In the years since Shepard's death, his parents, Dennis and Judy, started the Matthew Shepard Foundation, which works to address homophobia and promote LGBTQ rights. Both have remained outspoken allies to the LGBTQ community. An award-winning play based on his killing called "The Laramie Project" has been produced across the globe and helps educate audiences on how to counteract bigotry.

Those positive outcomes of a brutal tragedy — the federal law, the foundation, and the play — are apparently not enough for the postal service and its committee, though they should be.

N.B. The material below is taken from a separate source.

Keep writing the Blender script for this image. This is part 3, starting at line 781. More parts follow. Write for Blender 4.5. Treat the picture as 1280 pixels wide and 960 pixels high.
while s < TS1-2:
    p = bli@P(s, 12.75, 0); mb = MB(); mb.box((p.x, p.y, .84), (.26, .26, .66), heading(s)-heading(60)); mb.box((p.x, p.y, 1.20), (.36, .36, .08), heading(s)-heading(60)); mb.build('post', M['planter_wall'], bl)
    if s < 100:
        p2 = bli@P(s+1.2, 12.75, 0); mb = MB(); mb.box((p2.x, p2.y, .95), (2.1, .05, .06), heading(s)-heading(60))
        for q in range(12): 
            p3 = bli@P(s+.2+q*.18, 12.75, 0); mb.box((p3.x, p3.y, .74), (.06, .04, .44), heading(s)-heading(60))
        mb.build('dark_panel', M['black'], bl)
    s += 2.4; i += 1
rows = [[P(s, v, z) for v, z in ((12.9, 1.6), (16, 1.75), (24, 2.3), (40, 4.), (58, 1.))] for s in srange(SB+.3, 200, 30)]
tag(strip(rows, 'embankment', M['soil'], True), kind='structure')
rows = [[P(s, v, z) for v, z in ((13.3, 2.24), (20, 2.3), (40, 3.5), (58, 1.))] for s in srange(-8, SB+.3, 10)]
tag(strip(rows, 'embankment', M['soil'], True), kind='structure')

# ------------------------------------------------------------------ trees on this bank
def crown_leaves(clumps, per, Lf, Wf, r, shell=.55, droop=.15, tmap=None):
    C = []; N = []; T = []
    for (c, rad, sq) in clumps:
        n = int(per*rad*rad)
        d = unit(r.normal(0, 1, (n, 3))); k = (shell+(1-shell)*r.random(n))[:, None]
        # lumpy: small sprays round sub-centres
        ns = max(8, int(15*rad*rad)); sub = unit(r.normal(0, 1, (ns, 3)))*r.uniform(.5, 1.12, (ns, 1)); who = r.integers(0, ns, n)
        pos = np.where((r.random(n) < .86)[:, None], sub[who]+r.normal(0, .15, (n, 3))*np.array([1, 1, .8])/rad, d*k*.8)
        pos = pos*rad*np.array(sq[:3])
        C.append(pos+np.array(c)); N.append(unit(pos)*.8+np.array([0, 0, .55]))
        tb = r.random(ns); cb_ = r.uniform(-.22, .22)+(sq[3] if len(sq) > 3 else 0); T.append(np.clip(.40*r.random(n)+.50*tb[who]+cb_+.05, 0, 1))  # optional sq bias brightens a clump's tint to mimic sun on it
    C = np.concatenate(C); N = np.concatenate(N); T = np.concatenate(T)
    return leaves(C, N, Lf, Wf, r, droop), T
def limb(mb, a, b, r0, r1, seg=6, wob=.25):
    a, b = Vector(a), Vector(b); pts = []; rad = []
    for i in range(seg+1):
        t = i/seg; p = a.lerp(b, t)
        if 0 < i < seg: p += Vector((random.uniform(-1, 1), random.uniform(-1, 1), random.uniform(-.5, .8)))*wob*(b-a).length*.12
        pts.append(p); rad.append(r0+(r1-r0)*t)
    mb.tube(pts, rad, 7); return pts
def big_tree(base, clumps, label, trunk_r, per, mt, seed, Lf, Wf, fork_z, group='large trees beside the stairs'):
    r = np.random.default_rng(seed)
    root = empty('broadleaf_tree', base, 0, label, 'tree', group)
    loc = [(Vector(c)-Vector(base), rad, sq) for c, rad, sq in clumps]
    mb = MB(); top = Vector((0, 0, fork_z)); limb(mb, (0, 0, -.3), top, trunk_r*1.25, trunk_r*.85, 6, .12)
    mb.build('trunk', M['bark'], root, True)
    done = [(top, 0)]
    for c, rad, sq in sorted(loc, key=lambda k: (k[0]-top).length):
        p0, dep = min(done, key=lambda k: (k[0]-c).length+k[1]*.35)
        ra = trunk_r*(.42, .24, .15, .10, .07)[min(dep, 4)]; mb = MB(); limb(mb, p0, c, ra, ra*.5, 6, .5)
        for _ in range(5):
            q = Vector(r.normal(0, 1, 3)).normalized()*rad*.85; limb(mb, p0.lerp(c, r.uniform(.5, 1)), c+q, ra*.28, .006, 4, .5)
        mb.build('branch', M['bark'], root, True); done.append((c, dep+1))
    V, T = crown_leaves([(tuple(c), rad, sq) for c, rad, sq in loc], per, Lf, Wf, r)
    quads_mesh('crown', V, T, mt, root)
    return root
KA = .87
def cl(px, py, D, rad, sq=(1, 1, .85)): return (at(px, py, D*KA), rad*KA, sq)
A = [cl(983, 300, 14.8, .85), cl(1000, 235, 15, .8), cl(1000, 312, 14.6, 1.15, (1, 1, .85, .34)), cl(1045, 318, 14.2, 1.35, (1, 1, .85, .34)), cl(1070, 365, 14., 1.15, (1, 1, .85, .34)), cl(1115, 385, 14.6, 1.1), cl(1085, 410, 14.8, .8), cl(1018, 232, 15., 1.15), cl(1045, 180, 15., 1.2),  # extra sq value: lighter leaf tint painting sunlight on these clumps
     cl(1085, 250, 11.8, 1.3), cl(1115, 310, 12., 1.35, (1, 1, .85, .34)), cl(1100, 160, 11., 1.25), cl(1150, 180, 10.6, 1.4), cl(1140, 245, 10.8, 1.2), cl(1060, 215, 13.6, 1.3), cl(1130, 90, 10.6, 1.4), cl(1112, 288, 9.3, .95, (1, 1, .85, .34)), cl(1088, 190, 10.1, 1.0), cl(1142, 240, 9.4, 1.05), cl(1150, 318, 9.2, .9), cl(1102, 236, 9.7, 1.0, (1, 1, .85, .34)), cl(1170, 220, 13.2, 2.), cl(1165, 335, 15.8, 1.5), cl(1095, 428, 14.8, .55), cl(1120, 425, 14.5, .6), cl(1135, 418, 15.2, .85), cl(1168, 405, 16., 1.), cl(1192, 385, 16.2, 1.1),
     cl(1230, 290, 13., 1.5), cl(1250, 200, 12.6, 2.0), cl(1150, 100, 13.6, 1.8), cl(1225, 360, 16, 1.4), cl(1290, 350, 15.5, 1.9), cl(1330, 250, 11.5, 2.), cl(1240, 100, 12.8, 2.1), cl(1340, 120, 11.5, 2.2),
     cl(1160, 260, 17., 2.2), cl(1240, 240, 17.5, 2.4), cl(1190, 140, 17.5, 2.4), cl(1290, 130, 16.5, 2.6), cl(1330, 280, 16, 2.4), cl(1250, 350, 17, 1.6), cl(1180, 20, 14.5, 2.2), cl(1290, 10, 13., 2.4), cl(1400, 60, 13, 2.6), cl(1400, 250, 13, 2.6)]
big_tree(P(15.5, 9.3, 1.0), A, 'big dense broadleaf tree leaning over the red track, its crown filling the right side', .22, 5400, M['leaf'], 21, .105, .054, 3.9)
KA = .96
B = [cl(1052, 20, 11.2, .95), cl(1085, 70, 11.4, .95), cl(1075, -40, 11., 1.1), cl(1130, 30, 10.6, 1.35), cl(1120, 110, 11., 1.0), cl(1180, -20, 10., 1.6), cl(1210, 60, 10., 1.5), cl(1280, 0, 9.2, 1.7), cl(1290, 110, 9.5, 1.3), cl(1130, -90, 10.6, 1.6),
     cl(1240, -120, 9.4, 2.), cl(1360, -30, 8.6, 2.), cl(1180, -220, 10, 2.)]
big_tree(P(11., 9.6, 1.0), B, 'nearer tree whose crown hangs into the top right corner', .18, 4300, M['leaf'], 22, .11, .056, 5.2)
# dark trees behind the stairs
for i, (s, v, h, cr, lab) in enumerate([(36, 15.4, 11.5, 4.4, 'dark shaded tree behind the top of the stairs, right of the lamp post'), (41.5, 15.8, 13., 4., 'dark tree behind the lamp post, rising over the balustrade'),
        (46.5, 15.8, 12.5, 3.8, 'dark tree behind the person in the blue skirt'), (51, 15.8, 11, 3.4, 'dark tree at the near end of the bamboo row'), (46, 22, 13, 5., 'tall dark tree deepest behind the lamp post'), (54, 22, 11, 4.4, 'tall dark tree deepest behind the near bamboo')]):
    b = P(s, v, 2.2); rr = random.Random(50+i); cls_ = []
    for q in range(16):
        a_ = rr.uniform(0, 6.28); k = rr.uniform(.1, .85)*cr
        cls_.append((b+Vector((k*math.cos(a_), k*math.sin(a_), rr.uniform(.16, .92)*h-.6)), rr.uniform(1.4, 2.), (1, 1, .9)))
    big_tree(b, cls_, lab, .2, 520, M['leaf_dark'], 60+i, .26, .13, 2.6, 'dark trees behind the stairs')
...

"Unfortunately, this subject does not meet current criteria for commemoration on a postage stamp," wrote Shawn P. Quinn, manager of stamp development for USPS, in a March 15 letter to gay San Diego resident Bob Lehman, who had written a letter to the postal service in support of the Shepard stamp. Lehman shared the letter with the Bay Area Reporter and told us he was rather shocked to receive Quinn's response. A Marine veteran who attended the welcoming ceremony for the USNS Harvey Milk in San Francisco last week, Lehman vehemently disagrees with the postal service and thinks Shepard's death has had positive impacts over the last 26 years.

The postal service differs. "The stamp program commemorates positive contributions to American life, history, culture, and environment; therefore, negative occurrences and disasters will not be commemorated on U.S. postage stamps or stationery," Quinn wrote.

Of course Shepard's death was "negative" — death itself is generally not considered a positive development. But many postage stamps have been issued that commemorate people who have not had peaceful or "positive" deaths. Gay San Francisco supervisor Harvey Milk was assassinated in November 1978, along with then-mayor George Moscone. A forever stamp honoring Milk was issued in 2014. Civil rights leader the Reverend Dr. Martin Luther King Jr. was assassinated in 1968. A stamp honoring him was issued in 1979. Malcolm X, a Black leader also involved in the civil rights movement, was assassinated in 1965. A stamp recognizing him was issued in 1999.

More recently, the postal service issued a forever stamp recognizing manatees. A March 27 news release stated the aquatic mammals, familiar in Florida, often fall victim to accidental strikes by motorboats or become entangled in fishing nets. That's not positive. The underground railroad, by which enslaved people escaped through a network of secret routes, was honored with a forever stamp last month. Certainly, slavery is not something that was positive; though some conservatives have lately espoused otherwise.

Now comes word that there's a move to have a forever postage stamp issued in honor of the late ambassador James C. Hormel, a San Francisco man who was also heir to the Hormel Foods Corporation and a noted philanthropist. Hormel became the first openly gay U.S. ambassador when he was named during a recess appointment in 1999 by then-President Bill Clinton. Hormel had been dragged through hostile Senate hearings during the process because of his sexual orientation. In a recent opinion piece in the Washington Blade, James Patterson, a former freelancer for the B.A.R., wrote that Quinn responded favorably to the Hormel stamp request.

So, not to take anything away from a possible Hormel stamp, but the apparent lesson here is someone can be a deceased wealthy gay man and have a postage stamp named after them, but a gay college student who was murdered cannot. It's time for the postal service and its stamp advisory committee to be more open-minded and realize that positive things can and do happen even under the most tragic of circumstances.